Blog 4

So, today I went to the Doris Duke Theatre to listen to the famous professional pianist, Anton Kuerti.  For his performance, Mr. Kuerti played on a Steinway Model D Grand Piano, borrowed from Edward Eu.  Now, you’re probably wondering how in the world does this relate to physics!?!?!

In physics we’re learning about friction and Newton’s Laws.  In order to get the piano to the Doris Duke Theatre, it had to be moved and pushed and pulled multiple times.  For instance, in order to move the piano to the center of the stage, the force exerted by the person pushing it must be greater than the force of friction opposing it.  Considering that grand piano’s have a HUGE mass, the normal force of the piano would also be great.  From physics, we know that friction=(miu)(normal force).  Therefore, we know that there is a lot of friction to keep the piano from moving.

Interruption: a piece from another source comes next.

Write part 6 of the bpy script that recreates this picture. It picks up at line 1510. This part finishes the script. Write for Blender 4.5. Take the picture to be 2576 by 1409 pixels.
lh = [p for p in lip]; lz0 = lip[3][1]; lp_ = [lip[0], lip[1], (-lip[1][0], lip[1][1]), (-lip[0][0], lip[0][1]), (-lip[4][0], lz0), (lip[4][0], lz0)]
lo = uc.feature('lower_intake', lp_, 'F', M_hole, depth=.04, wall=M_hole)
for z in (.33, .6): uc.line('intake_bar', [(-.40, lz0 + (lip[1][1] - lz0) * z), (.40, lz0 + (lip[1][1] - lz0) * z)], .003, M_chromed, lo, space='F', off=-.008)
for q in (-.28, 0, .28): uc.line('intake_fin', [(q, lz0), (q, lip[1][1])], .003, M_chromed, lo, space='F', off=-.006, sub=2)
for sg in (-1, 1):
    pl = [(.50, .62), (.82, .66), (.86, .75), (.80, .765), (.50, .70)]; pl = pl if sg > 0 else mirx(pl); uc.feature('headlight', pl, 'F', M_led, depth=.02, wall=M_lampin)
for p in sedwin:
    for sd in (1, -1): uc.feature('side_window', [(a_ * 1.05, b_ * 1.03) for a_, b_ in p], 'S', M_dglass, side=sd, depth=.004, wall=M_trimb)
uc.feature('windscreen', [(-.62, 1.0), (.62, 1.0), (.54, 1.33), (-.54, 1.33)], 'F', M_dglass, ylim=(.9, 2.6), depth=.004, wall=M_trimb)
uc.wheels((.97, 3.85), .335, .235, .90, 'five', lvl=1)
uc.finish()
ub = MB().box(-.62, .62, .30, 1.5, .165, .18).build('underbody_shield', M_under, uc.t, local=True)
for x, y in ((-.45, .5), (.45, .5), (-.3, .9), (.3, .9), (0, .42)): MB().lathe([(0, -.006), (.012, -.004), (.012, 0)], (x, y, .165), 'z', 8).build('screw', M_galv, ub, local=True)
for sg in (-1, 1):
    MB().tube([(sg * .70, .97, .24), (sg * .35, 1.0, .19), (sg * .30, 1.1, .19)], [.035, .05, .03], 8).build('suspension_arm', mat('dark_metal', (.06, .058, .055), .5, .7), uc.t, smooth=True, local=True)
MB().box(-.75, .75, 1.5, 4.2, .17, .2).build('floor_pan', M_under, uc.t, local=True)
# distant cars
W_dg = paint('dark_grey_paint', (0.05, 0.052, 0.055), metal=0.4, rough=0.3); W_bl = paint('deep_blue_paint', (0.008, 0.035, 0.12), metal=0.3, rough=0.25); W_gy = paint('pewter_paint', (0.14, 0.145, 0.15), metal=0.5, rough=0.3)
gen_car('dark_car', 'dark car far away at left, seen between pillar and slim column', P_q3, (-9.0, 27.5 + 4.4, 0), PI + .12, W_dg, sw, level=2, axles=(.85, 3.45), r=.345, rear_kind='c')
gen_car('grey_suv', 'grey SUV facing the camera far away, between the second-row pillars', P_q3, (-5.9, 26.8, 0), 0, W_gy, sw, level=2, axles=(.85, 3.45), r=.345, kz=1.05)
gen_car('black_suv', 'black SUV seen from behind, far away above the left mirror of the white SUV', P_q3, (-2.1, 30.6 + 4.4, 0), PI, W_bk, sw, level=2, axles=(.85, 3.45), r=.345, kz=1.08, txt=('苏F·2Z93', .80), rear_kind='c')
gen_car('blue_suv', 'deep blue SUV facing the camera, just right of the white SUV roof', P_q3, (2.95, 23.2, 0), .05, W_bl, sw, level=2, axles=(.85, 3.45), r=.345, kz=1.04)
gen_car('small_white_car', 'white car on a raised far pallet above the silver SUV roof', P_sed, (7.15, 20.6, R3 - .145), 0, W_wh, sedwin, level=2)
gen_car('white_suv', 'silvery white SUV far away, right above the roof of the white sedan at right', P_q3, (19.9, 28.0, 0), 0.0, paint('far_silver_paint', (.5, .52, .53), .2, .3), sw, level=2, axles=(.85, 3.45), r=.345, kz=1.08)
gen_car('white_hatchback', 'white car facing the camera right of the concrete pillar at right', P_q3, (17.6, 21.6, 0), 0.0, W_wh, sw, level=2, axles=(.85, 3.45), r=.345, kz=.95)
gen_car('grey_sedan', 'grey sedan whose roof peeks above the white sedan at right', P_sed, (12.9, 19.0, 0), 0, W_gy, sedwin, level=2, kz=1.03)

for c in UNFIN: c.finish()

Physics really is EVERYWHERE!

Blog 3

In physics we are learning about Newton's laws.  Newton's second law states that, net force=mass * acceleration.  When an object is at equlibrium, there is no acceleration, and the net force is zero.  This is the chandelier that hangs above my dinner table.  The chandelier is at equilibrium because it is at a state of no change.  Also, it is not accelerating in either direction.  The reason the chandelier is not moving is because there is a chain holding it to the ceiling.  The pulling force of the chain is known as tension.  In order for the chandelier to be at rest, the y component of the tension (of the chain) must be equal to the weight of the chandelier, so that the y components will cancel out to zero.  I'm very glad that the chain has enough tension (net force) to hold up the chandelier!  If it didn't, we wouldn't have a dinner table, or light to see!